The action of the weather on the rocks is almost entirely chemical. With a very few exceptions, the principal minerals of which rocks are composed, such as feldspar, hornblende, augite, and mica, are silicates, i.e., consist of silicic acid or silica combined with various bases, especially aluminum, magnesium, iron, calcium, potassium, and sodium.
Now the silica does not hold all these bases with equal strength; but carbon dioxide, in the presence of moisture, is able to take the sodium, potassium, calcium, and magnesium away from the silica in the form of carbonates, which, being soluble, are carried away by the rain-water.
The silicate of aluminum, with more or less iron, takes on water at the same time, and remains behind as a soft, impalpable powder, which is common clay.
In the case of our diabase, continued exposure to the weather would reduce the whole mass to clay. But other rocks contain grains of quartz, a hard mineral which cannot be decomposed, and it always forms sand. Certain classes of rocks, too, such as the limestones and some iron-ores, are completely dissolved by water holding carbon dioxide in solution, and nothing is left to form soil, except usually a small proportion of insoluble impurities like sand or clay.
Let us see next how these agents of decay get at the rocks. Neither water nor air can penetrate the solid rock or mineral to any considerable extent, so that practically the action is limited to surfaces, and whatever multiplies surfaces must favor decomposition.
First, we have the upper surface of the rock where it is bare, but more especially where it is covered with soil, for there it is always wet.
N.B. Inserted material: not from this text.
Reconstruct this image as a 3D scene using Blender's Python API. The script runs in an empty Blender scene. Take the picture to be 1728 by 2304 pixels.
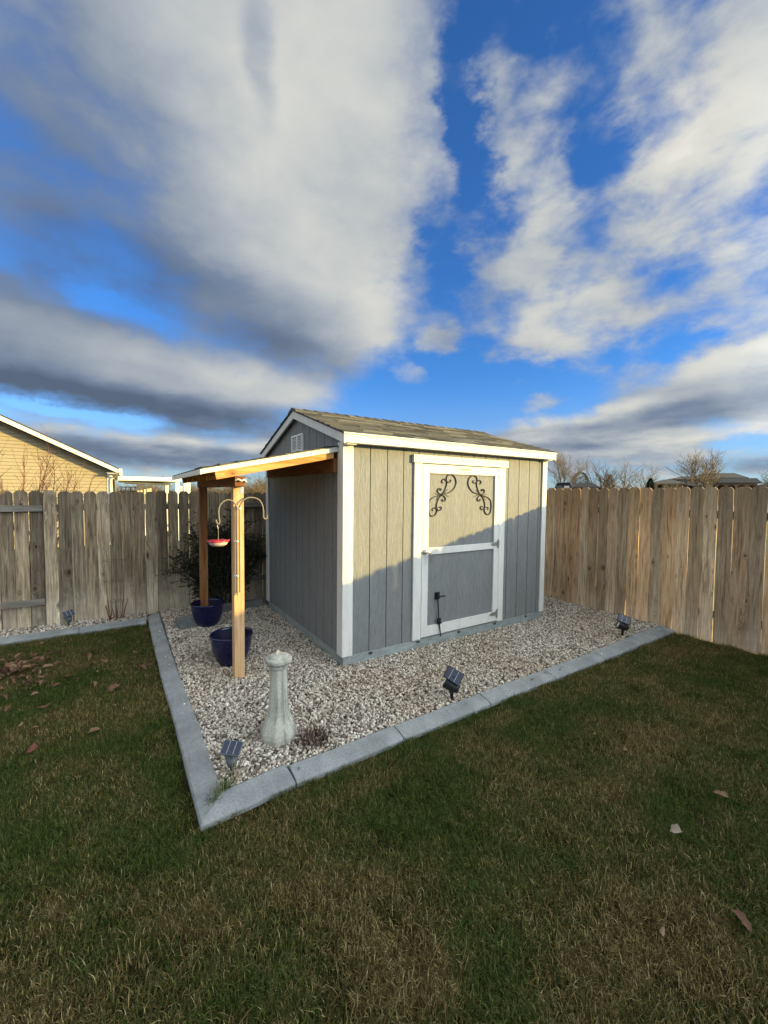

All rocks are naturally divided by joints into blocks, which are frequently more or less regular, and often of quite small size. Water and air penetrate into these cracks and decompose the surfaces of the blocks, and thus the field of their operations is enormously extended. These rock-blocks sometimes show very beautifully the progress of the decomposing agents from the outside inward by concentric layers or shells of rotten material, which, in the larger blocks, often envelop a nucleus of the unaltered rock.
It is interesting to observe, too, that these concentric lines of decay cut off the angles of the original blocks, so that the undecomposed nucleus, when it is found, is approximately spherical instead of cuboidal. Both these points are well illustrated by specimen No. 2; for although now nearly spherical, it was originally perfectly angular, and has become rounded by the peeling off, in concentric layers, of the decomposed material, and in most cases several of these layers are distinctly visible, like the coats of an onion. But by stripping these off we should discover, in all the larger balls at least, a solid, spheroidal nucleus, while in the smaller balls the decomposition has penetrated to the centre.
In the rocks also we find many imperfect joints and minute cracks. In cold countries these are extended and widened by the expansive power of freezing water, and thus the surfaces of decomposition become constantly greater.
Nearly all rocks suffer this chemical decomposition when exposed to the weather, but in some the decay goes on much faster than in others. Diabase is one of the rocks which decay most readily; while granite is, among common rocks, one of those that resist decay most effectually.